Processing the Petition: Benchmarks for Rural Municipality Administrators in Reaching a Resolution

Authors: Teague Pushor, Milad Alishahi

The recent decision of Olive v. The Rural Municipality of Keys No. 303, 2020 SKQB 146, highlights important considerations for rural municipalities involving petitions for referendums. Justice H.D. Macmillan-Brown outlines a two-part test for administrators to conduct when determining the eligibility of petitions put forth by ratepayers, and emphasizes the importance of rural municipalities staying within their jurisdictional capabilities.

The Hutterian Brethren of Crystal Lake made an application to the Rural Municipality of Keys No. 303 (the “RM”) to develop a new colony that would include communal dwellings, and to develop and operate an intensive livestock operation (“ILO”) on the colony. In order to proceed with the application, the RM passed Bylaw 03-2018 to amend the definition of the term “farmstead” in the Zoning Bylaw (Bylaw 2004-03) to include collective dwellings. This allowed Council to approve the development of collective dwellings.

Ratepayers and other individuals residing in the area became concerned about the impact of the proposed ILO on their water supply. Therefore, action was taken through a petition sent to the RM. It sought a referendum on a resolution concerning the repeal of Bylaw 03-2018 and the enactment of a new bylaw which would only give effect to amendments surrounding collective dwellings after a period of  consultation with voters. The petition was rejected by the RM administrator on the grounds that petitions for referendums under The Municipalities Act cannot relate to matters under The Planning and Development Act. The petition sought to repeal amendments to the Zoning Bylaw, which was enacted under The Planning and Development Act.

Wilson Olive, one of the petitioners, applied to the Court to seek two orders: first, to compel the RM administrator to report on the sufficiency of the petition and second, to require the RM Council to act upon the petition and put it to a referendum.

In her decision, Justice Macmillan-Brown outlines two threshold requirements, one procedural and one jurisdictional, that petitioners must cross in order to trigger a referendum. The procedural threshold deals with the concept of sufficiency. Under section 134 of The Municipalities Act, the administrator is responsible for determining whether or not the petition is sufficient. In order to ascertain sufficiency, the administrator must ensure that the formalities outlined in section 133 of The Municipalities Act are met, count the signatures that comply with those formalities, and establish that there are enough signatures to satisfy the minimum requirements in section 132(2) of The Municipalities Act.

The jurisdictional threshold requires that the subject matter of the petition falls within the jurisdiction of a municipal council under the provisions of The Municipalities Act.
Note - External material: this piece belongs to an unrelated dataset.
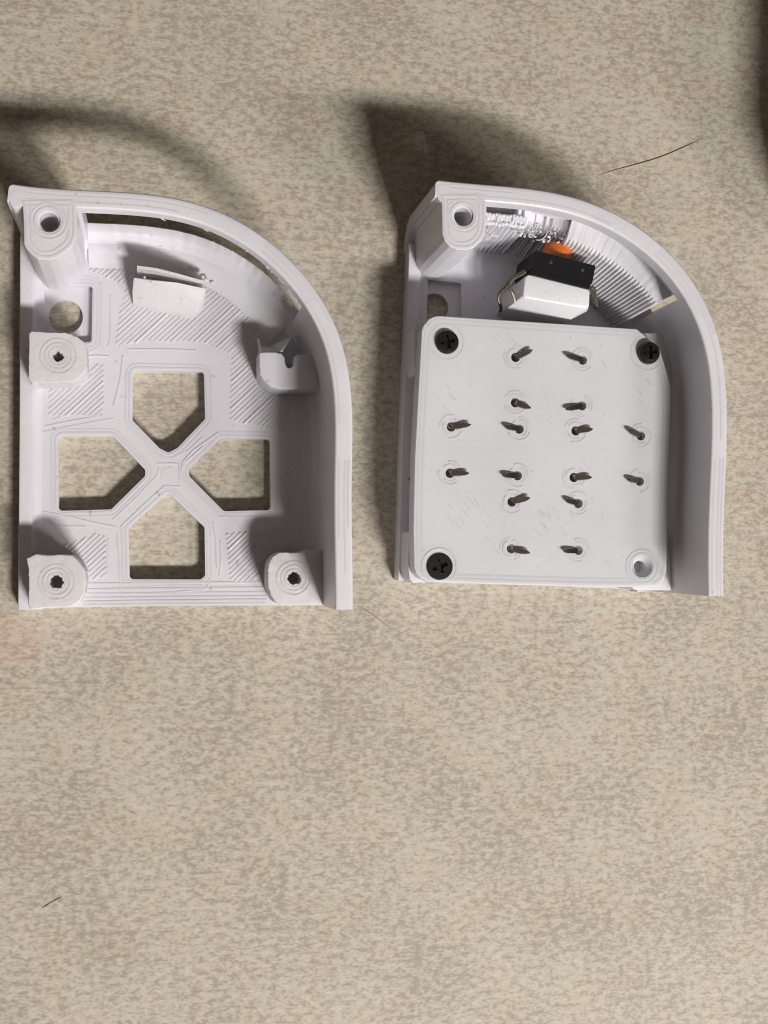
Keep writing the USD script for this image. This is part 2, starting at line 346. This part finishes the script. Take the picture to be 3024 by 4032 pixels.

If the subject matter falls outside of The Municipalities Act, the jurisdictional threshold is not crossed, and council need not proceed with a referendum. Justice Macmillan-Brown highlights the analysis of this threshold in Pevach v. La Ronge (Town) (1996), 148 Sask R 319 [Pevach]. In Pevach, the Court of Appeal stated that The Urban Municipality Act (predecessor to The Municipalities Act) was not intended to override The Planning and Development Act. The Court of Appeal concluded that Council was correct to refuse to submit the bylaw in the petition to the vote of electors as the petition was presented under The Urban Municipality Act and the issue being dealt with fell under The Planning and Development Act, outside of the jurisdiction of the Town under The Urban Municipalities Act.

Similarly in this case, it was decided that while Mr. Olive’s petition crossed the procedural threshold, it did not cross the jurisdictional threshold. The subject matter of the petition related to zoning, a matter dealt with under The Planning and Development Act and consequently, outside of the scope of The Municipalities Act. Therefore, it was ruled that the RM had no duty or obligation to put the resolution to the voters by way of a referendum.

This case illustrates two important implications for rural municipalities surrounding petitions for referendums. First, in order to hold a referendum, petitioners must meet both the procedural and jurisdictional requirements. Second, when deciding on these types of petitions, the administrator must be cognizant of whether the subject matter of the petition is within council’s jurisdiction under The Municipalities Act.